I noted that some of the people who choose my lectures aren't gamers, but pointed out that they still need to keep up with games. I mentioned that these even applied to those who take the module basically because they can't program so looked for a module with no programming in it.

Someone then stated in the chat that they'd chosen my lecture because I have an English surname. English isn't their first language and they have trouble understanding some of the other lecturers for whom English also isn't their first language, so they chose CE217 in the hope my English would be better.

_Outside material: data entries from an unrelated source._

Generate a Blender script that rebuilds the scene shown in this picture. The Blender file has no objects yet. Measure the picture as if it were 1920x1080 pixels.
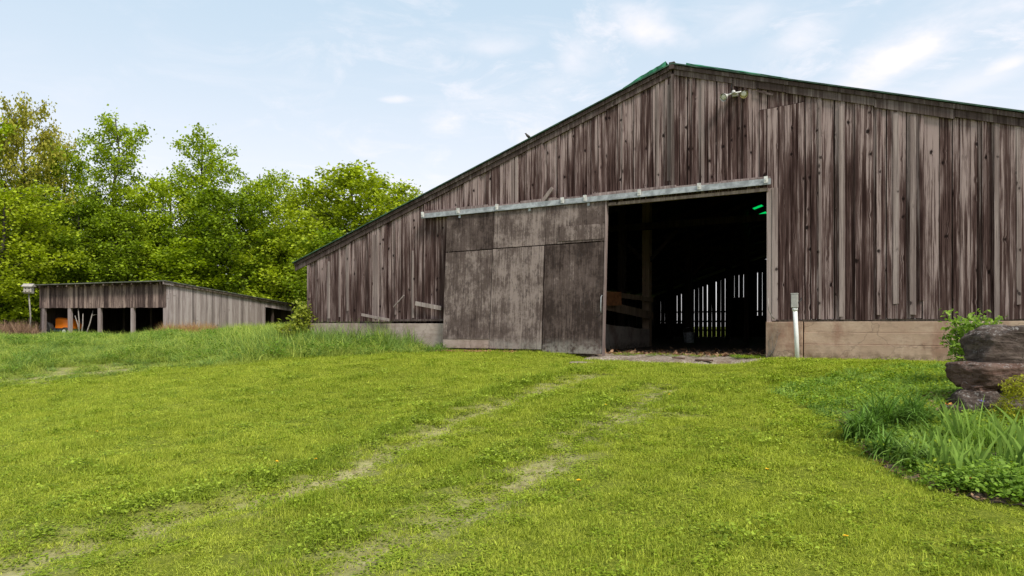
import bpy, math, random
import numpy as np
from mathutils import Vector, Matrix, Euler, noise as mnoise
R = math.radians
rng = np.random.default_rng(7)
random.seed(7)
C = bpy.context.scene
col = C.collection

# ------------------------------------------------------------------ camera, sky, sun
EYE = 1.6
F = 1300.0            # focal length in pixels of a 1920 wide picture
HZ = 612.0            # row of the horizon
cam_d = bpy.data.cameras.new('camera'); cam = bpy.data.objects.new('camera', cam_d); col.objects.link(cam)
cam.location = (0, 0, EYE); cam.rotation_euler = (R(90), 0, 0)
cam_d.sensor_width = 36; cam_d.lens = F/1920*36; cam_d.shift_y = (HZ-540)/1920
cam_d.clip_start = 0.05; cam_d.clip_end = 3000
C.camera = cam
SUN_EL, SUN_AZ = R(52), R(148)      # azimuth clockwise from +Y (behind the camera, to the right)
world = bpy.data.worlds.new('World'); C.world = world; world.use_nodes = True
C.view_settings.view_transform = 'Standard'; C.view_settings.look = 'None'
C.view_settings.gamma = 1; C.view_settings.use_curve_mapping = False
C.view_settings.exposure = 1.48
sd = bpy.data.lights.new('sun', 'SUN'); sd.energy = 1.5; sd.angle = R(12); sd.color = (1.0, 0.955, 0.88)
sun = bpy.data.objects.new('sun', sd); col.objects.link(sun)
sdir = Vector((math.sin(SUN_AZ)*math.cos(SUN_EL), math.cos(SUN_AZ)*math.cos(SUN_EL), math.sin(SUN_EL)))
sun.rotation_euler = sdir.to_track_quat('Z', 'Y').to_euler(); sun.location = sdir*60

class NT:
    def __init__(s, nt):
        s.t = nt; nt.nodes.clear()
    def n(s, typ, ins=None, out=0, **props):
        nd = s.t.nodes.new(typ)
        for k, v in props.items(): setattr(nd, k, v)
        for k, v in (ins or {}).items():
            sk = nd.inputs[k]
            if isinstance(v, bpy.types.NodeSocket): s.t.links.new(v, sk)
            else: sk.default_value = v
        return nd.outputs[out] if out is not None else nd
    def m(s, op, a, b=0.0, c=0.0, clamp=False):
        return s.n('ShaderNodeMath', {0: a, 1: b, 2: c}, operation=op, use_clamp=clamp)
    def vm(s, op, a, b=(0, 0, 0), out=0):
        return s.n('ShaderNodeVectorMath', {0: a, 1: b}, out=out, operation=op)
    def mix(s, f, a, b, blend='MIX'):
        nd = s.t.nodes.new('ShaderNodeMix'); nd.data_type = 'RGBA'; nd.blend_type = blend
        for i, v in ((0, f), (6, a), (7, b)):
            if isinstance(v, bpy.types.NodeSocket): s.t.links.new(v, nd.inputs[i])
            else: nd.inputs[i].default_value = (v if i == 0 else (tuple(v)+(1,))[:4])
        return nd.outputs[2]
    def rng(s, v, a, b, c=0.0, d=1.0, smooth=True):
        return s.n('ShaderNodeMapRange', {0: v, 1: a, 2: b, 3: c, 4: d}, interpolation_type='SMOOTHSTEP' if smooth else 'LINEAR')
    def noise(s, vec, scale, detail=3, rough=.55, dist=0.0):
        return s.n('ShaderNodeTexNoise', {'Vector': vec, 'Scale': scale, 'Detail': detail, 'Roughness': rough, 'Distortion': dist})
    def xyz(s, vec):
        nd = s.n('ShaderNodeSeparateXYZ', {0: vec}, out=None); return nd.outputs

# sky: daylight sky veiled by thin high cloud, with brighter wisps
W = NT(world.node_tree)
sky = W.n('ShaderNodeTexSky', sky_type='NISHITA', sun_disc=False, sun_elevation=SUN_EL, sun_rotation=SUN_AZ,
          air_density=1.0, dust_density=1.2, ozone_density=2.0)
d = W.n('ShaderNodeTexCoord', out=0)
x, y, z = W.xyz(d)
zz = W.m('ADD', W.m('MAXIMUM', z, 0.0), 0.15)
P = W.n('ShaderNodeCombineXYZ', {0: W.m('DIVIDE', x, zz), 1: W.m('DIVIDE', y, zz), 2: 0.0})
def cloud_P(px, py):
    k, m_ = (px-960)/F, (HZ-py)/F
    L = math.sqrt(k*k+1+m_*m_); zz_ = m_/L+.15
    return k/L/zz_, 1/L/zz_
wn = W.noise(P, 2.6, 6, .62, 0.35)
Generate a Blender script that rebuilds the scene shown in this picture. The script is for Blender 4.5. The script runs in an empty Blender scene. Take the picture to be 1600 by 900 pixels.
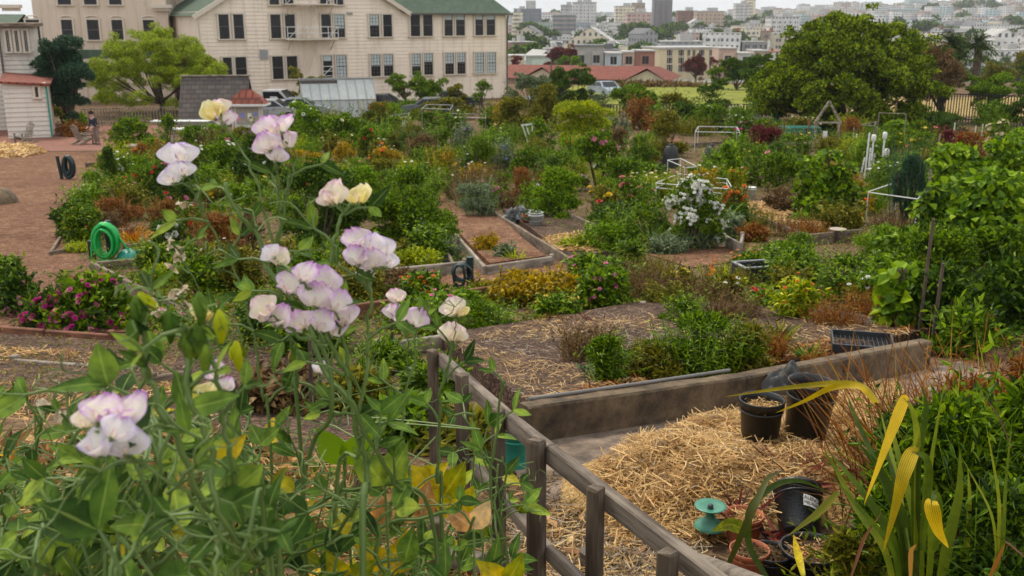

This is one of the unspoken dilemmas we have in our department. Something like one in seven of our members of staff have English as their first language; the rest are all fluent speakers, but some of them have accents that students find hard to follow. Looking at the Student Assessment of Courses responses (which resemble the NSS scores but are local so we can see the results), most of the top-rated modules are taught be people who have English as their first language — except the ones we give in China, which are taught by people with Mandarin as their first language. Language ability does seem to play a part.

One of the reasons we score so badly on the National Student Survey could therefore be that our large number of students with English as their second language have trouble understanding our large number of lecturers with English as their second language.

There is absolutely nothing we can do about this.